Jeremy Siegel’s Stocks for the Long Run, here in its fifth edition, has long been considered as required reading for stock investors of all ilk. It is a book that is referred to steadily by the financial press and fellow financial authors when looking to explain some of the finer points of efficient and safe investing. As such, it has more than earned its place in the world of investing tomes. But Mr. Siegel does not rest on his laurels. Ever the scholar and purveyor of insight and knowledge, Mr. Siegel takes his considerable acumen and gobs of statistics and graphs and applies them to modern markets, bringing them to bear on the real estate implosion, the 2008 depression, the post-depression recovery, and the Fed’s tight money policy and qualitative easing.
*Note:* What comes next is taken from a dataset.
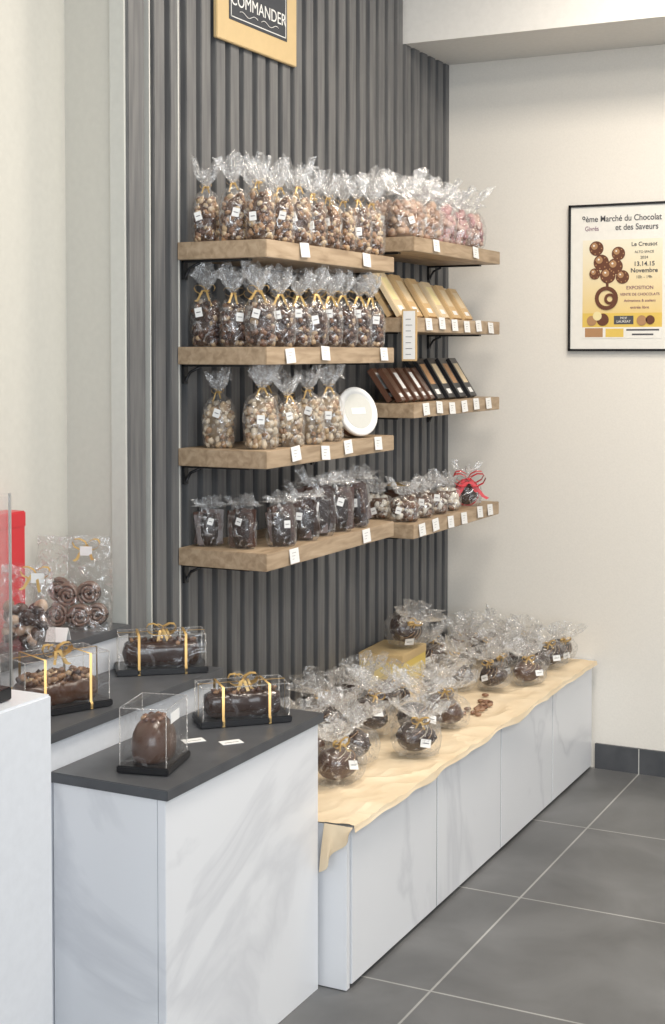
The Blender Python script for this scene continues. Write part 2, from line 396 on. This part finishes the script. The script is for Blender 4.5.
q.tube([(.036*math.cos(t/16*6.283),.0,.040+.04*math.sin(t/16*6.283)) for t in range(16)],.003,'red_ribbon',6,True)
o=q.obj('ribboned_chocolate_egg',(-1.79,4.62,RZ[3]+.001),(0,0,.5)); o.scale=(1.15,)*3
q=B(); q.box((-.05,-.05,0),(.05,.05,.09),'clear_box'); q.box((-.045,-.045,.001),(.045,.045,.075),'milk_choc',bev=.01); q.box((-.05,-.05,.09),(.05,.05,.094),'gold_ribbon')
q.obj('truffle_box',(-1.915,4.34,RZ[3]+.001))
# ---------------------------------------------------------------- low bench
BX=-1.436; BY=2.955; BH=.387
e=bpy.data.objects.new('display_bench',None); COL.objects.link(e)
q=B(); q.box((WX+.002,BY+.01,.03),(BX-.02,PY-.003,BH-.002),'dark_gap'); q.box((WX+.01,BY+.02,0),(BX-.025,PY-.01,.03),'black_metal')
ys=[BY+.012,3.495,3.997,4.497,PY-.014]
for y in ys[1:-1]: q.box((BX-.02,y-.0035,.012),(BX-.002,y+.0035,BH-.004),'seam_dark')
q.obj('carcass',parent=e)
q=B()
for a,b in zip(ys[:-1],ys[1:]): q.box((BX-.019,a+.003,.010),(BX,b-.0035,BH-.004),'marble',bev=.001)
q.box((WX+.01,BY-.008,.002),(BX-.003,BY+.0095,BH-.002),'marble',bev=.001)
q.obj('marble_panels',parent=e)
q=B(); q.box((WX+.002,BY-.008,BH-.0015),(BX+.002,PY-.003,BH+.004),'white_lacquer'); q.obj('top',parent=e)
BT=BH+.004
q=B(); nx,ny=40,150
vs=[];fs=[]
def crease(x,y):
    a=1-abs(noise.noise(Vector((x*6,y*4.5,0))))*2.2; b_=1-abs(noise.noise(Vector((x*13,y*10,3))))*2.2
    return .006*max(0,a)**3+.0035*max(0,b_)**2
for j in range(ny+1):
    y=BY-.012+(PY-.02-BY)*j/ny
    ov=.018+.012*noise.noise(Vector((0,y*3,7)))+.005*noise.noise(Vector((0,y*15,2)))+.012*max(0,(y-4.5))
    for i in range(nx+4):
        if i<=nx:
            x=WX+.012+(BX+ov-WX-.012)*i/nx
            z=BT+.0015+crease(x,y)
        else:
            k=i-nx
            x=BX+ov+.001*k; z=BT+.001-.0035*k*(1+1.3*noise.noise(Vector((5,y*6,0))))
        vs.append(Vector((x,y,z)))
W_=nx+4
for j in range(ny):
    for i in range(W_-1): fs.append((j*W_+i,j*W_+i+1,(j+1)*W_+i+1,(j+1)*W_+i))
q.add(vs,fs,'kraft_paper',smooth=False)
vs=[];fs=[]
N=12
for i in range(N+1):
    t=i/N; x=-1.495+(.075)*t
    L=.10*(1-t)**.8+.015
    for k in range(6):
        s=k/5; vs.append(Vector((x+.01*s*math.sin(t*9)-.008*s,BY-.013-.012*math.sin(s*1.5)*(1+.5*math.sin(t*8)),BT+.003-L*s)))
for i in range(N):
    for k in range(5): fs.append((i*6+k,i*6+k+1,(i+1)*6+k+1,(i+1)*6+k))
q.add(vs,fs,'kraft_paper')
q.obj('paper_runner')
PT=BT+.007
def eggmesh(seed,mat,trim):
    rnd=random.Random(seed)
    q=bagmesh(w=.148,dp=.116,hb=.088,hn=.102,h=.165,pal='choc',nl=0,lr=.01,rib='gold_ribbon' if trim else None,seed=seed,flare=.85,label=False,egg=1,neck=.12,bs=.2)
    R=Euler((rnd.uniform(-.2,.2),rnd.uniform(-.2,.2),rnd.uniform(-.3,.3)))
    q.blob((0,0,.045),(.062,.046,.043),mat,sub=3,rot=R,fn=lambda p,v:Vector((v.x,v.y*(1-.15*p.x),v.z*(1-.15*p.x))))
    q.tube([Vector((0,0,.045))+R.to_matrix()@Vector((.063*math.cos(t/24*6.283),.0475*math.sin(t/24*6.283)*(1-.15*math.cos(t/24*6.283)),0)) for t in range(24)],.002,mat,6,True)
    for k in range(3):
        pts=[]
        for t in range(8):
            a=-2.2+k*.5+t*.13; b=.25+.9*t/8
            pts.append(Vector((0,0,.045))+R.to_matrix()@Vector((.062*math.cos(a)*math.cos(b),.047*math.sin(a)*math.cos(b),.044*math.sin(b))))
        q.tube(pts,.0014,'sweets',5,col=rnd.choice([(.32,.22,.13),(.3,.17,.08),(.45,.4,.3)]))
    M=Matrix.Translation((rnd.uniform(-.03,.03),-.058,.055))@Matrix.Rotation(rnd.uniform(-.3,.3),4,'Y')@Matrix.Rotation(-.5,4,'X')
    q.box((-.016,-.0006,-.012),(.016,.0006,.012),'white_card',M)
    q.box((-.010,-.0010,-.001),(.010,-.0005,.001),'print_ink',M)
    return q.mesh('wrapped_chocolate_egg')
EG=[eggmesh(300,'dark_choc',0),eggmesh(301,'milk_choc',1),eggmesh(302,'dark_choc',1),eggmesh(303,'milk_choc',1),eggmesh(304,'dark_choc',0),eggmesh(305,'dark_choc',1)]
pos=[(-1.60,3.23),(-1.525,3.55),(-1.565,3.86),(-1.71,3.63),(-1.86,3.73),(-1.79,3.98),(-1.66,4.06),(-1.87,3.88),(-1.75,3.33),(-1.735,3.81),(-1.65,3.40),(-1.81,3.57),
 (-1.73,4.17),(-1.69,4.31),(-1.58,4.35),(-1.60,3.71)]
for j,y in enumerate([4.48,4.605,4.73,4.855]):
    for i in range(4): pos.append((-1.518-.116*i-(.012 if j%2 else 0),y))
rnd=random.Random(12)
for i,(x,y) in enumerate(pos):
    j_=0 if y<4.4 else .006
    o=put(EG[rnd.randrange(6)],'wrapped_chocolate_egg',(x+rnd.uniform(-j_,j_),y+rnd.uniform(-j_,j_),0),(rnd.uniform(-.25,.6),rnd.uniform(-.4,.4),rnd.uniform(-.4,1.2)))
    sc=rnd.uniform(.90,1.0)*(.84 if y>3.95 else 1); o.scale=(sc,)*3; rest(o,PT)
bags(VD,[(-1.93,3.36)],PT,'standing_sweets_bag',77)
q=B(); q.box((-.075,-.11,0),(.075,.11,.125),'yellow_card',bev=.003); q.box((-.0765,-.1115,.10),(.0765,.1115,.128),'gold_wood',bev=.002); q.box((.0755,-.05,.03),(.076,.05,.08),'print_cream'); q.box((-.05,-.1105,.03),(.05,-.111,.08),'print_cream')
q.obj('yellow_gift_box',(-1.905,4.25,PT),(0,0,.05))
o=put(EG[2],'dark_chocolate_egg',(-1.89,4.28,0),(.9,.1,.9)); o.scale=(.95,)*3; rest(o,PT+.129)
q=B(); rnd=random.Random(4)
for i in range(26):
    q.blob((rnd.gauss(-1.545,.018),rnd.gauss(4.10,.05),PT+.007),(.012,.008,.006),'sweets',rnd.choice([(.22,.11,.06),(.3,.17,.1),(.14,.06,.03)]),Euler((0,0,rnd.uniform(0,3))),2)
q.obj('loose_almonds')
# ---------------------------------------------------------------- stepped counter
CX0,CX1,CY0,CY1=-1.775,-1.506,2.285,2.935
e=bpy.data.objects.new('stepped_counter',None); COL.objects.link(e)
q=B()
q.box((CX0-.002,CY0+.012,.02),(CX1-.012,CY1-.002,.633),'dark_gap')
q.box((CX0,CY0,0.0),(CX1-.0195,CY0+.012,.633),'marble',bev=.001)
q.box((CX1-.018,CY0,0.0),(CX1,CY1-.003,.633),'marble',bev=.001)
q.box((-1.998,2.105,0),(CX0-.003,CY1-.003,.713),'white_lacquer',bev=.001)
q.box((-2.188,2.105,0),(-2.0,2.875,.81),'white_lacquer',bev=.001)
q.obj('body',parent=e)
q=B()
q.box((CX0-.002,CY0-.008,.634),(CX1+.010,CY1+.008,.655),'slate',bev=.0015)
q.box((-1.998,2.105,.714),(CX0+.008,CY1+.004,.735),'slate',bev=.0015)
q.box((-2.188,2.105,.811),(-1.992,2.875,.832),'slate',bev=.0015)
q.obj('slate_tops',parent=e)
e=bpy.data.objects.new('glass_display_case',None); COL.objects.link(e)
q=B(); q.box((-2.17,.9,0),(-1.625,2.09,.87),'white_lacquer',bev=.004); q.obj('base',parent=e)
q=B()
gx0,gx1,gy0,gy1=-2.12,-1.66,.95,2.02
q.box((gx0,gy0,.872),(gx1,gy1,.895),'black_metal',bev=.002)
q.obj('case_floor',parent=e)
q=B(); q.box((gx1-.006,gy0,.895),(gx1,gy1,1.24),'glass'); q.box((gx0,gy1-.006,.895),(gx1-.006,gy1,1.24),'glass'); q.box((gx0,gy0,1.24),(gx1,gy1,1.246),'glass'); q.obj('glass_panes',parent=e)
q=B(); q.box((gx1-.003,gy1-.003,.895),(gx1+.001,gy1+.001,1.246),'metal'); q.obj('edge_profile',parent=e)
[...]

Everything that the press and TV financial gurus have worked so hard to obfuscate over the last six years suddenly becomes lucid and, if not sensible, at least explainable.
I enjoyed this book quite a lot, because although I am familiar with some of Mr. Siegel’s writing in various financial publications, this is my first time to read this book. I liked the fact that it reinforced my own long term investing viewpoints, and did so with clear examples, easy to understand graphs and tables, and an overall “no nonsense” tone that keeps the book light but “sturdy”. Mr. Siegel’s strength lies mainly in the fact that he doesn't tell potential investors what they should do. Instead, he tells you what to expect when it comes to what markets, individual stocks, and particular sectors might do, how to recognize what they are doing, and what you might want to consider doing to take advantage of that.